21 January 2008

* "Senyum Li, Senyum Sempurna China"*

By Nilora

“Senyum Li, Senyum Sempurna China”, itulah judul artikel yang saya baca di Kompas Online (Kamis 10 Januari 2008). Dalam artikel ini diberitakan bahwa Li Miaomiao, gadis langsing berusia 16 tahun dan masih duduk di bangku sekolah menengah, merupakan satu dari 34 gadis China yang dilatih khusus untuk menjadi pengalung medali di olimpiade Beijing 2008. Ada banyak macam latihan yang harus mereka jalani tapi yang lebih penting dari semua itu adalah senyum. Menurut Li, “dia harus berlatih di rumah tersenyum di depan cermin paling tidak satu jam tiap hari.” "Saya ingin mempersembahkan senyum saya pada dunia agar semua tahu senyum gadis China lah yang paling hangat," ujarnya. “Bagi Li Miaomiao yang bertinggi badan 1,73 meter, senyum yang sempurna adalah yang muncul secara alami. Senyum itu ia dapat setelah belajar berjam-jam di depan cermin”. Charles Gordy berkata, “A smile is an inexpensive way to change your looks”. Tapi Li harus membayar mahal dengan pengorbanan yang tak sedikit untuk meraih senyum sejati.

Senyum dimengerti oleh semua bahasa. Senyum adalah suatu tindakan positif. Baik senyum yang dilatih maupun senyum alami,dua-duanya membawa dampak positif bagi orang yang melihatnya.
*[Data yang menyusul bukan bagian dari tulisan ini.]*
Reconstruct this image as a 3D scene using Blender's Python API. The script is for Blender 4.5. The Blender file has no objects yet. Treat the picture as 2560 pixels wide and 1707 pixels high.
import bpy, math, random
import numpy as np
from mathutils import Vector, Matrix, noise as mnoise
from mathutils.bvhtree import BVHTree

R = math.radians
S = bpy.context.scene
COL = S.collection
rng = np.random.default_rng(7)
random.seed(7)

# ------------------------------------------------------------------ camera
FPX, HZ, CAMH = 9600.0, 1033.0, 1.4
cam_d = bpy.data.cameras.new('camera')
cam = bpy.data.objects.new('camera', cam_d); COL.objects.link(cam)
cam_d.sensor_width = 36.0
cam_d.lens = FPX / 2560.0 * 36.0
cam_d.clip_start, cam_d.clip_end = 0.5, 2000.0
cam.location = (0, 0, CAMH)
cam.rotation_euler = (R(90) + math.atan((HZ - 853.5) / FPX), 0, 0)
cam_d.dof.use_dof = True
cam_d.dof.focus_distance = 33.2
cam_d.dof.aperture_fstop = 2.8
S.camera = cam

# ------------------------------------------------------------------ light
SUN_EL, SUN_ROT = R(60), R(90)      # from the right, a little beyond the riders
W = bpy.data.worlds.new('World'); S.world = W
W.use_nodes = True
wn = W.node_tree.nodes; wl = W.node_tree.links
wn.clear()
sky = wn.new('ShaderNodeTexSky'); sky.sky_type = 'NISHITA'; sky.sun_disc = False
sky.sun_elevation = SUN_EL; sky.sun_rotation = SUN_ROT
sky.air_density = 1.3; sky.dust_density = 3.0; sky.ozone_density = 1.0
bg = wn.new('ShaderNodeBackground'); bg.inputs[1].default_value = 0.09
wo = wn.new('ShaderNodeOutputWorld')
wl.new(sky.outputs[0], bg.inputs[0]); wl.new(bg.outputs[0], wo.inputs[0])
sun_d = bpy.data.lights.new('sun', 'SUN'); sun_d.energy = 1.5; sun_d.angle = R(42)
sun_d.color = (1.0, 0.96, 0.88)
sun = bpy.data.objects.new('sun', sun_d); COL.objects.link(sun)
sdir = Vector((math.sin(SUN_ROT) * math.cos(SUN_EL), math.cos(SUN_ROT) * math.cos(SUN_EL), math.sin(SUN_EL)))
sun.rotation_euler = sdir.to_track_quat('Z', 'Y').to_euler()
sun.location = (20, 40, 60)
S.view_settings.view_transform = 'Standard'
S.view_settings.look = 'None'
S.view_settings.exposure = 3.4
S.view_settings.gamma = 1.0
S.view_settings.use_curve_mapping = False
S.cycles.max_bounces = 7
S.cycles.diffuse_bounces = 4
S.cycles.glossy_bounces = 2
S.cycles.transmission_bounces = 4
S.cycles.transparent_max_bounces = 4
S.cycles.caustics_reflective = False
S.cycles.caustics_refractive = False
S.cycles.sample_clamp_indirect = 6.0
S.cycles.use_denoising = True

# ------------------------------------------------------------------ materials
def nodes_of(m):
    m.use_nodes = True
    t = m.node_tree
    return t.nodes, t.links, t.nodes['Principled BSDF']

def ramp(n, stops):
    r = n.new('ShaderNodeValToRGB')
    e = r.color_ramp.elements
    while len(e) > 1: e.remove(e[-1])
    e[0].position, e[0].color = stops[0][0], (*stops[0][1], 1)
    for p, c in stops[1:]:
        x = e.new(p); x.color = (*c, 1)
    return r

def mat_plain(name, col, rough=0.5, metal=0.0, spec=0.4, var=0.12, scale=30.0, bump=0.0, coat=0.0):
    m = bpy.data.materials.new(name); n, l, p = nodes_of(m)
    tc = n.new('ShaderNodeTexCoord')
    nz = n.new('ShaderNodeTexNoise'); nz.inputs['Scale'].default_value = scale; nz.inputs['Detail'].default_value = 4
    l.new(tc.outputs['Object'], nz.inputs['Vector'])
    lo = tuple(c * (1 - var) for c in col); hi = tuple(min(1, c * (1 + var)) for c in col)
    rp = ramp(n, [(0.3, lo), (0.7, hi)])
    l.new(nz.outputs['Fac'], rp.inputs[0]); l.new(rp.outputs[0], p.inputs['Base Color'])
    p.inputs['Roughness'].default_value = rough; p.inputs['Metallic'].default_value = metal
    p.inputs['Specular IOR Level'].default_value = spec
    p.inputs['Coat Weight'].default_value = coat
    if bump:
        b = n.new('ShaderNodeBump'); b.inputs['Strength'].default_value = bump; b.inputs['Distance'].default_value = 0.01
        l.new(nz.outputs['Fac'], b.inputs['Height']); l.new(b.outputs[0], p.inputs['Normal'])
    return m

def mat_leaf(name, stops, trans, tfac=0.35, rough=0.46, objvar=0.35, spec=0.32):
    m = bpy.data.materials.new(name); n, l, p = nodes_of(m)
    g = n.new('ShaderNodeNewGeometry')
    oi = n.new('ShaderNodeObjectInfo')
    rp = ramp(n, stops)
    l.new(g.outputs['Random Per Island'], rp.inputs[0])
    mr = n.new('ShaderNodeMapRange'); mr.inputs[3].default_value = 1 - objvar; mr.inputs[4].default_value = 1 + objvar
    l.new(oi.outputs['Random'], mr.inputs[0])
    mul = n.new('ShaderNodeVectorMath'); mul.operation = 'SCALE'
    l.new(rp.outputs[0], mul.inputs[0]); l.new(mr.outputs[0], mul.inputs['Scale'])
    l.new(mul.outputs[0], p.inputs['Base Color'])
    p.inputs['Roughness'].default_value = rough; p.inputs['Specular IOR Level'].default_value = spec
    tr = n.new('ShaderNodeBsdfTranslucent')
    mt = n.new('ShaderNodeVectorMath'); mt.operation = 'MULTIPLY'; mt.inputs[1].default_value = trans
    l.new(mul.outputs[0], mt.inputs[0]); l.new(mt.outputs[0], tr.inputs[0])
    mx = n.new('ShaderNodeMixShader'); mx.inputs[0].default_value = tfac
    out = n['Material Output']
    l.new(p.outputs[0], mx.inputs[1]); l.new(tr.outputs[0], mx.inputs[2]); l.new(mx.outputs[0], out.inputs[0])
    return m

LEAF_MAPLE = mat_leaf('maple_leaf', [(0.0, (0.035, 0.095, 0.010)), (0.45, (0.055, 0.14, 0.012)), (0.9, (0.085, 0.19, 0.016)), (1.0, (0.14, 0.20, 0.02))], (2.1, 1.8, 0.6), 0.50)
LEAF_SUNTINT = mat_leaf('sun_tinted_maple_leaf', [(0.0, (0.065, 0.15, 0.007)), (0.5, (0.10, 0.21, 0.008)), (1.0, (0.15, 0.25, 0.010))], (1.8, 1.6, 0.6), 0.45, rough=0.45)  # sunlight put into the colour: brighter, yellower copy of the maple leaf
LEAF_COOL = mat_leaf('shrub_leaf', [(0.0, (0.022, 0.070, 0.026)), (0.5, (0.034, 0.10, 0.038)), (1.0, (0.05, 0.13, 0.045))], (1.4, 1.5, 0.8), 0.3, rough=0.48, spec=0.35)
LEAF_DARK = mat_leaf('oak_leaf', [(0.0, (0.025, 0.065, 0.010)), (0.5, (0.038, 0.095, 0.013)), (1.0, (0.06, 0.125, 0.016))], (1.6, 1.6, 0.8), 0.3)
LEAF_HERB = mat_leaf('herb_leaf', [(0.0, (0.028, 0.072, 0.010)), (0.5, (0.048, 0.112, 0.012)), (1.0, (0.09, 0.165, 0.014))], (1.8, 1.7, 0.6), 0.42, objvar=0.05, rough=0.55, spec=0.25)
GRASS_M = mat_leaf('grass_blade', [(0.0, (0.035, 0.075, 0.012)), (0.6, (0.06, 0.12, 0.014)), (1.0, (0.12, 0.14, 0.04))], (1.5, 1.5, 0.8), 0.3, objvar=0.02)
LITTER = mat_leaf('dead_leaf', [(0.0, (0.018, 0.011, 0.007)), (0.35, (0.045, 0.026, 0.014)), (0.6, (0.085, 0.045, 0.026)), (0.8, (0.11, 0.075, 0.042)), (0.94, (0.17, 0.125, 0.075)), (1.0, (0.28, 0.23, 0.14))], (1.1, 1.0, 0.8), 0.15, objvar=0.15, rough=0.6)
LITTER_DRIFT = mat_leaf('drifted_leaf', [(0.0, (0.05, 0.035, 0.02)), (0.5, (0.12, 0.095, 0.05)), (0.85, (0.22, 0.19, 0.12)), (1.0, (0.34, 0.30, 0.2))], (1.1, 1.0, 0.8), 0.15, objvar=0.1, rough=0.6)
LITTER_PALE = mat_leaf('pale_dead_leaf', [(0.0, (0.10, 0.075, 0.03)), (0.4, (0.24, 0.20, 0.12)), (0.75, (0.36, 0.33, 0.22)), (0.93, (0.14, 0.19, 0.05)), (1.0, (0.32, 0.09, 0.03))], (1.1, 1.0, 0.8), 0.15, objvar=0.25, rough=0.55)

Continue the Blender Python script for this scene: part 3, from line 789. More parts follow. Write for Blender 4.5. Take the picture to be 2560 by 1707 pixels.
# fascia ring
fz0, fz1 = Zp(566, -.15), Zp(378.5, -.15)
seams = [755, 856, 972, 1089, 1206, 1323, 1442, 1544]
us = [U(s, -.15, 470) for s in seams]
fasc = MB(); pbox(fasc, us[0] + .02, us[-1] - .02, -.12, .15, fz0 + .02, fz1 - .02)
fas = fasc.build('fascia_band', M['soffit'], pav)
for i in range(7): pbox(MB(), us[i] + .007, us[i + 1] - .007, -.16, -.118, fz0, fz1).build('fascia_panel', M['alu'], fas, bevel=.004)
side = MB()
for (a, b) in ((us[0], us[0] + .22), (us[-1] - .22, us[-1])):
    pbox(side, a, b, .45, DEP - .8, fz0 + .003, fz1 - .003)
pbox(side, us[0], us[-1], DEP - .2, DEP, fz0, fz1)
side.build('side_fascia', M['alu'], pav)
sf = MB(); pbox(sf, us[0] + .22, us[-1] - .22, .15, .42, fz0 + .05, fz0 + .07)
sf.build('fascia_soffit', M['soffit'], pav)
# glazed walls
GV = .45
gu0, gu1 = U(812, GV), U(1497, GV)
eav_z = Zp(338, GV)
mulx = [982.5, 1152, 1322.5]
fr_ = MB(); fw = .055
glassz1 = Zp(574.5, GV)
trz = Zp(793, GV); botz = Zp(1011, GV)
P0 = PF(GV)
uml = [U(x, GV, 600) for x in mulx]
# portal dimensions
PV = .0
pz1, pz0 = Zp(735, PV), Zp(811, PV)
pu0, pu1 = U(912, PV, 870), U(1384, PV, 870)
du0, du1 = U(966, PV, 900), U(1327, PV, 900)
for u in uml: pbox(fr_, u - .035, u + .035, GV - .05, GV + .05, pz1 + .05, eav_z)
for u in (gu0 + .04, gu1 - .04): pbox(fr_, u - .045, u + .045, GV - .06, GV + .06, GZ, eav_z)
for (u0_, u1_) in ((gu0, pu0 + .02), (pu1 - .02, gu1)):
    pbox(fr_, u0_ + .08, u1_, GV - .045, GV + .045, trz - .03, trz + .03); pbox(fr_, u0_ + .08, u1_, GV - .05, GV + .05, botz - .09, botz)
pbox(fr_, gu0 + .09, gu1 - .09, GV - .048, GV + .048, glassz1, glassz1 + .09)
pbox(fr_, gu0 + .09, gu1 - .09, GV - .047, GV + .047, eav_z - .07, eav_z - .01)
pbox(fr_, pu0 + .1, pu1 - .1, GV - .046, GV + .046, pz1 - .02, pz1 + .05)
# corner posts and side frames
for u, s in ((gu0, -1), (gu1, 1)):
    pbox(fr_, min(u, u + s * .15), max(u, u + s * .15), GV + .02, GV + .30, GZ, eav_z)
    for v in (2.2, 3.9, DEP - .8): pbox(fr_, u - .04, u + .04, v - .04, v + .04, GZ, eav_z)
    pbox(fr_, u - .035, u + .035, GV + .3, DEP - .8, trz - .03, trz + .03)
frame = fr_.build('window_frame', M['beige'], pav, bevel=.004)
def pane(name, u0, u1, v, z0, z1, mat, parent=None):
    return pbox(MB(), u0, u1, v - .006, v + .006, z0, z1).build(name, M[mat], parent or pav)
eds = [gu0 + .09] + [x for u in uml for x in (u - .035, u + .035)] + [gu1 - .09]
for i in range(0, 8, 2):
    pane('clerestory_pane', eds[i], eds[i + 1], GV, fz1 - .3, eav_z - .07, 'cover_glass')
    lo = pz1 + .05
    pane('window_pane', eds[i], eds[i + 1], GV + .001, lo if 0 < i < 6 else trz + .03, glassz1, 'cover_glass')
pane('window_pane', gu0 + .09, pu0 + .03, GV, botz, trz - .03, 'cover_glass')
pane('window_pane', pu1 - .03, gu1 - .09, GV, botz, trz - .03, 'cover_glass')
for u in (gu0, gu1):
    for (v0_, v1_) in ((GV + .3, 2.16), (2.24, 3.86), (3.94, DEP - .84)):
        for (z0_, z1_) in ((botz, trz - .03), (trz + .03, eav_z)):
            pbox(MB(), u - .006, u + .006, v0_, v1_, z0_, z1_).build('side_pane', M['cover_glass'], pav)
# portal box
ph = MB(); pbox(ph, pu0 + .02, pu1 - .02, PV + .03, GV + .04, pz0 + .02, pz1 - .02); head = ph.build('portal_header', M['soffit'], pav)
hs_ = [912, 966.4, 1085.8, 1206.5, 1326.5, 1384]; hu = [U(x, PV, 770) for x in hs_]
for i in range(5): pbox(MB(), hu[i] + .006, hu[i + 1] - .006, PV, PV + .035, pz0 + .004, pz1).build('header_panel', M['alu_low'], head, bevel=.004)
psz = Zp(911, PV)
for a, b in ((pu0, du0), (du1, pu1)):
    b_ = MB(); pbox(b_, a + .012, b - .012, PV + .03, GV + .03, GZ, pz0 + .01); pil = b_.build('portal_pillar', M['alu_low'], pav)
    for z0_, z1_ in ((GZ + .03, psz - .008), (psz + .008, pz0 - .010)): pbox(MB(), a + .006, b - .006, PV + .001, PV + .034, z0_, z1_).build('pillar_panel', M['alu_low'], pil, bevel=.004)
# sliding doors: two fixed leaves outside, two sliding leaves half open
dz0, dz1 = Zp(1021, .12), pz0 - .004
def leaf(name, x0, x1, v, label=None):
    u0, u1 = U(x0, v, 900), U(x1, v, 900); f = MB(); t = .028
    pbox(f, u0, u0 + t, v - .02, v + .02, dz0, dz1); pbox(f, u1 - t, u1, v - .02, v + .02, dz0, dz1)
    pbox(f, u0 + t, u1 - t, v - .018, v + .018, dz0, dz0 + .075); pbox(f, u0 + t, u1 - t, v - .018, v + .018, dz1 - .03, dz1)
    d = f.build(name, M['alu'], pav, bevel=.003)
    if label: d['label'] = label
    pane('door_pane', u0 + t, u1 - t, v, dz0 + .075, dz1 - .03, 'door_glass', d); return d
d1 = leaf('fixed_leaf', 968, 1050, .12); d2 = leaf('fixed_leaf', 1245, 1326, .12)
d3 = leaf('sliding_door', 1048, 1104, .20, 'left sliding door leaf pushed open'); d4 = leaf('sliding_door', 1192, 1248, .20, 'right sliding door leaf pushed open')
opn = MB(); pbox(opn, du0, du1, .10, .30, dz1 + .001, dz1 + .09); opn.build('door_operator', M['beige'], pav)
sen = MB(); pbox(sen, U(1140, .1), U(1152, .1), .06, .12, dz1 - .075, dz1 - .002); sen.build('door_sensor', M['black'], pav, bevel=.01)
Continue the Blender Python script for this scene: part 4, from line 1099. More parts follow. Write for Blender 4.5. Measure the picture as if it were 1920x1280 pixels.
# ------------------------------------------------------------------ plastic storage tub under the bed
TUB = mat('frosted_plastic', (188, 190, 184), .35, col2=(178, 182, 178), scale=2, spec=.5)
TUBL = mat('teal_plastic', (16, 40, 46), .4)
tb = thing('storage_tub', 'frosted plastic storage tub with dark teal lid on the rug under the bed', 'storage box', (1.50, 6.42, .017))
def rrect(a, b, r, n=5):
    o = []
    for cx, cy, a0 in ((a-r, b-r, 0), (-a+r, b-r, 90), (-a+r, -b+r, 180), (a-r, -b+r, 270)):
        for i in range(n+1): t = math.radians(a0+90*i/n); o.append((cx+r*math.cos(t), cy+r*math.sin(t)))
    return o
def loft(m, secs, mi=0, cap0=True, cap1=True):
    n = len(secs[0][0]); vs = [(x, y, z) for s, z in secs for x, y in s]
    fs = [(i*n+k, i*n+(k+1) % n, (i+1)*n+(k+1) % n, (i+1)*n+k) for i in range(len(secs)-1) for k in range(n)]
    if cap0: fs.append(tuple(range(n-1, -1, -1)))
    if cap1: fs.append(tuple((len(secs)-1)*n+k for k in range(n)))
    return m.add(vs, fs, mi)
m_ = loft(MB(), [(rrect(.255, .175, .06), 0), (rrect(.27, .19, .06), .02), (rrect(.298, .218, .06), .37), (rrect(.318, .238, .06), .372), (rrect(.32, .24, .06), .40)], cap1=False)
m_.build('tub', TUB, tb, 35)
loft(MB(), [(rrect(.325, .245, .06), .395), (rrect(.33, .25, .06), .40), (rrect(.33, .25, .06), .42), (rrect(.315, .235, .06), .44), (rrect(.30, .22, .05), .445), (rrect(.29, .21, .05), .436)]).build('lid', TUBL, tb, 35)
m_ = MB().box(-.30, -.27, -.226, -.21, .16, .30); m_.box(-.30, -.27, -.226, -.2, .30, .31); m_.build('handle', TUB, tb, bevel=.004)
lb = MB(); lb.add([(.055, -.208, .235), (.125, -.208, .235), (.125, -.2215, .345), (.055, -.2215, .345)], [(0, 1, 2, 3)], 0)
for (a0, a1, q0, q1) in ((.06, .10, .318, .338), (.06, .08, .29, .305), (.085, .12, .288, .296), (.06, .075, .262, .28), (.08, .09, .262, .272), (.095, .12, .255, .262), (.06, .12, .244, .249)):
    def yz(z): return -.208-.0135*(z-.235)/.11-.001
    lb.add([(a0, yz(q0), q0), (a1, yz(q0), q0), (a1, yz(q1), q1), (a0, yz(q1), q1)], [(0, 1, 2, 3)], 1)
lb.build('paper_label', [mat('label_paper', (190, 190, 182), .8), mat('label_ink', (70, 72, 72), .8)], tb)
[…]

Soeharto, mantan presiden kita, bapak pembangunan, disamping persoalan HAM, KKN, dsbnya, juga dikenal diluar Indonesia dengan senyumannya sehinggal dia dijuluki “the smiling general”. Tony Blair, mantan PM Inggris (yang kekuasaannya ternoda karena masalah Irak), dikenal piawai dalam berhadapan dengan kamera sehingga dalam situasi sesulit apapun, beliau selalu tampak tenang dan tersenyum pada saat yang tepat. Karena nilainya yang universal, senyum menjadi senjata utama setiap public figures, artis dan actor dalam berhadapan dengan kelap kelip lampu kamera.

Dibalik keindahan senyum, senyum dapat menjadi masalah ketika orang lain melihat senyuman itu sebagai sesuatu yang negative. “Senyumnya adalah senyum sinis,” begitu gosip seorang teman tentang seorang yang kami kenal. “Senyumnya ada udang dibalik batu,” komentar sinis temanku yang lain. Dalam hal ini senyum menjadi sesuatu yang negative karena orang lain yang melihatnya lagi berpikir negative. Senyum tentu juga menjadi tidak sehat ketika orang berpura-pura tersenyum. Dalam situasi susah dan dalam derita orang masih mencoba tersenyum. Ini bagus untuk orang lain yang melihatnya tapi tidak sehat untuk hati yang sedih.

Senyum yang sejati, menurut saya, adalah senyum yang lahir dari hati yang murni yang muncul secara alami. Senyum yang sejati tidak datang begitu saja tapi senyum yang sudah sejak kecil telah kita alami. Senyum yang sejak kecil telah dipupuk oleh orang tua kita. Senyum yang diwariskan orang tua pada anak-anaknya. Senyum seorang ibu yang sudah harus mulai sejak anak dalam kandungan. Mungkin Li agak terlambat untuk berlatih senyum tapi lebih baik terlambat belajar daripada hidup tanpa senyum. Senyumlah, seperti kata pepatah, dan seluruh dunia akan tersenyum bersama kita.


* Judul yang saya pinjam dari judul artikel Kompas Online, Kamis 10 January 2008.